— start of SUPPLIED DATA —

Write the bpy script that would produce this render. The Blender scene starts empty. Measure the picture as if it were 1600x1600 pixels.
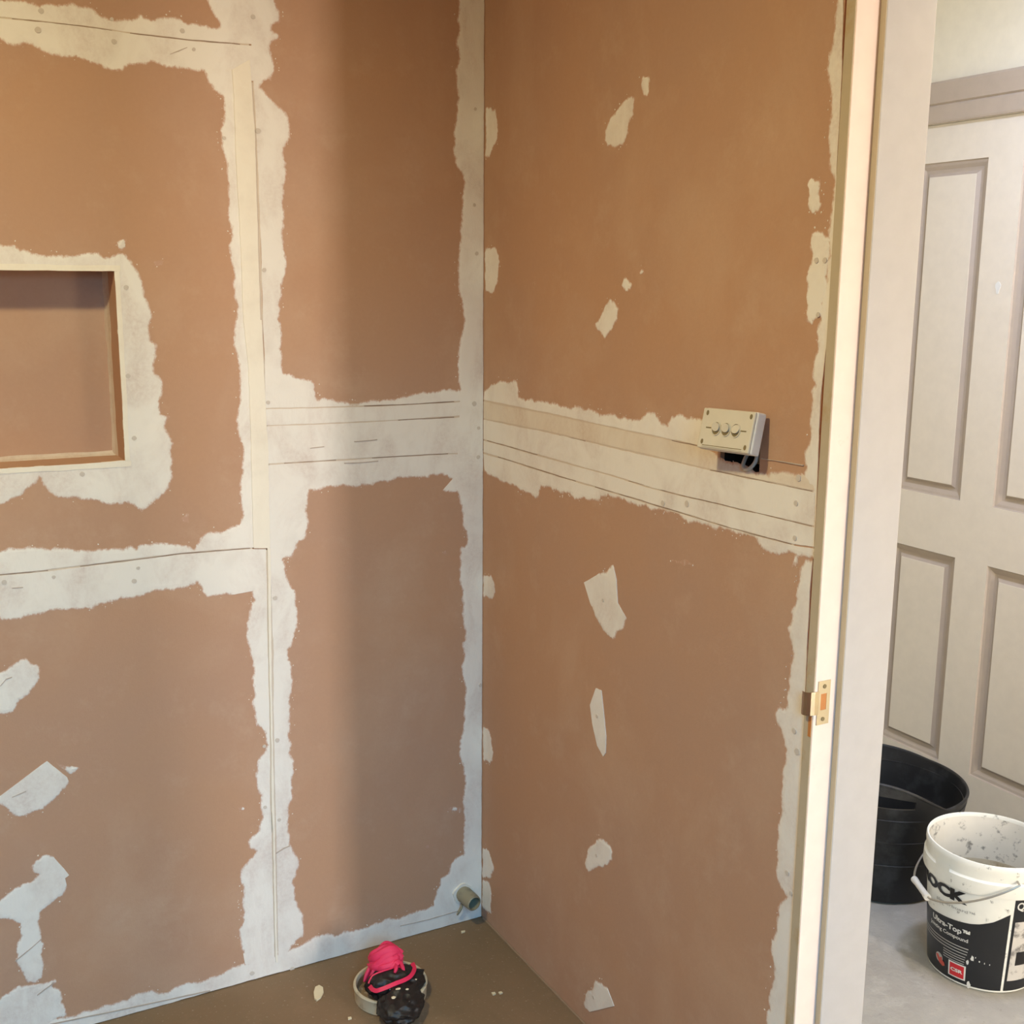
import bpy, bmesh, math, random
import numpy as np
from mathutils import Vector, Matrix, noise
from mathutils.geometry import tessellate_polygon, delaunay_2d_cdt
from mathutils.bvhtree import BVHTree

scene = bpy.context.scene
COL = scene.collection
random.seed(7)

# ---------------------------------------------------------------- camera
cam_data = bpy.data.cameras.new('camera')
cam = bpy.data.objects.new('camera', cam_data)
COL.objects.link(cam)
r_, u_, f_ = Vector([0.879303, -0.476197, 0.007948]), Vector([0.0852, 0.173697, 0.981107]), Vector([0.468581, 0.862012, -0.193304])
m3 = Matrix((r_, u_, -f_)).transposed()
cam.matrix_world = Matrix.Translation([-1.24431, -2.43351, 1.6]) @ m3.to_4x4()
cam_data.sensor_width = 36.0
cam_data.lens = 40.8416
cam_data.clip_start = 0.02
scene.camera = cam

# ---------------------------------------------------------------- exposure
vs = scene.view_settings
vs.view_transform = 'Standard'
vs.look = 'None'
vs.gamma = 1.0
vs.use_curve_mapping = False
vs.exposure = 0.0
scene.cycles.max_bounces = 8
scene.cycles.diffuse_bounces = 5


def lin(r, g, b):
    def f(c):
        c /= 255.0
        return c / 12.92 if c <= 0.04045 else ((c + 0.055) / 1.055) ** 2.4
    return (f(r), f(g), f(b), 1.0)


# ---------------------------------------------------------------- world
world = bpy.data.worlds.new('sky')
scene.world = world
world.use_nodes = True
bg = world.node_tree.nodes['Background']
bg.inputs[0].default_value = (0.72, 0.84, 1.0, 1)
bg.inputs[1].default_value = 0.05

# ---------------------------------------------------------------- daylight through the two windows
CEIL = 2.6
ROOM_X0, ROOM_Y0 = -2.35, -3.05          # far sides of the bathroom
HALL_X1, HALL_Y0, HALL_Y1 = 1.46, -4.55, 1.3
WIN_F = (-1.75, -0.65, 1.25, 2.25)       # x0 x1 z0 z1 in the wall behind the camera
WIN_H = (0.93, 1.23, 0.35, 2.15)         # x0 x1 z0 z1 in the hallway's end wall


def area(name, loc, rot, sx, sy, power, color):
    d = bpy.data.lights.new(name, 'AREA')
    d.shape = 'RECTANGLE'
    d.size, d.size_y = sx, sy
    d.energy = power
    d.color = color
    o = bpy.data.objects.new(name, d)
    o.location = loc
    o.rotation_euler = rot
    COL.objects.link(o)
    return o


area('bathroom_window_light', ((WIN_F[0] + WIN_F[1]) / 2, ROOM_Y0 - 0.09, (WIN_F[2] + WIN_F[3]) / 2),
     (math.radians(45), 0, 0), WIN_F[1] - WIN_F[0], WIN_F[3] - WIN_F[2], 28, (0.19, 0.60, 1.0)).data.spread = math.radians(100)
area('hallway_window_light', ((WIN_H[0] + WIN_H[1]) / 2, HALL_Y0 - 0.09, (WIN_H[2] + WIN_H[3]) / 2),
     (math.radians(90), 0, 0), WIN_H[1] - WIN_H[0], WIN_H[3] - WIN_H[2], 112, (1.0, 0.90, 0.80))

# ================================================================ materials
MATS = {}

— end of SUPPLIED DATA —

SET PROBLEM:
Copy out the listing exactly as it stands, but not the pictures.

RESPONSE TO THIS TASK:
Write the bpy script that would produce this render. The Blender scene starts empty. Measure the picture as if it were 1600x1600 pixels.
import bpy, bmesh, math, random
import numpy as np
from mathutils import Vector, Matrix, noise
from mathutils.geometry import tessellate_polygon, delaunay_2d_cdt
from mathutils.bvhtree import BVHTree

scene = bpy.context.scene
COL = scene.collection
random.seed(7)

# ---------------------------------------------------------------- camera
cam_data = bpy.data.cameras.new('camera')
cam = bpy.data.objects.new('camera', cam_data)
COL.objects.link(cam)
r_, u_, f_ = Vector([0.879303, -0.476197, 0.007948]), Vector([0.0852, 0.173697, 0.981107]), Vector([0.468581, 0.862012, -0.193304])
m3 = Matrix((r_, u_, -f_)).transposed()
cam.matrix_world = Matrix.Translation([-1.24431, -2.43351, 1.6]) @ m3.to_4x4()
cam_data.sensor_width = 36.0
cam_data.lens = 40.8416
cam_data.clip_start = 0.02
scene.camera = cam

# ---------------------------------------------------------------- exposure
vs = scene.view_settings
vs.view_transform = 'Standard'
vs.look = 'None'
vs.gamma = 1.0
vs.use_curve_mapping = False
vs.exposure = 0.0
scene.cycles.max_bounces = 8
scene.cycles.diffuse_bounces = 5


def lin(r, g, b):
    def f(c):
        c /= 255.0
        return c / 12.92 if c <= 0.04045 else ((c + 0.055) / 1.055) ** 2.4
    return (f(r), f(g), f(b), 1.0)


# ---------------------------------------------------------------- world
world = bpy.data.worlds.new('sky')
scene.world = world
world.use_nodes = True
bg = world.node_tree.nodes['Background']
bg.inputs[0].default_value = (0.72, 0.84, 1.0, 1)
bg.inputs[1].default_value = 0.05

# ---------------------------------------------------------------- daylight through the two windows
CEIL = 2.6
ROOM_X0, ROOM_Y0 = -2.35, -3.05          # far sides of the bathroom
HALL_X1, HALL_Y0, HALL_Y1 = 1.46, -4.55, 1.3
WIN_F = (-1.75, -0.65, 1.25, 2.25)       # x0 x1 z0 z1 in the wall behind the camera
WIN_H = (0.93, 1.23, 0.35, 2.15)         # x0 x1 z0 z1 in the hallway's end wall


def area(name, loc, rot, sx, sy, power, color):
    d = bpy.data.lights.new(name, 'AREA')
    d.shape = 'RECTANGLE'
    d.size, d.size_y = sx, sy
    d.energy = power
    d.color = color
    o = bpy.data.objects.new(name, d)
    o.location = loc
    o.rotation_euler = rot
    COL.objects.link(o)
    return o


area('bathroom_window_light', ((WIN_F[0] + WIN_F[1]) / 2, ROOM_Y0 - 0.09, (WIN_F[2] + WIN_F[3]) / 2),
     (math.radians(45), 0, 0), WIN_F[1] - WIN_F[0], WIN_F[3] - WIN_F[2], 28, (0.19, 0.60, 1.0)).data.spread = math.radians(100)
area('hallway_window_light', ((WIN_H[0] + WIN_H[1]) / 2, HALL_Y0 - 0.09, (WIN_H[2] + WIN_H[3]) / 2),
     (math.radians(90), 0, 0), WIN_H[1] - WIN_H[0], WIN_H[3] - WIN_H[2], 112, (1.0, 0.90, 0.80))

# ================================================================ materials
MATS = {}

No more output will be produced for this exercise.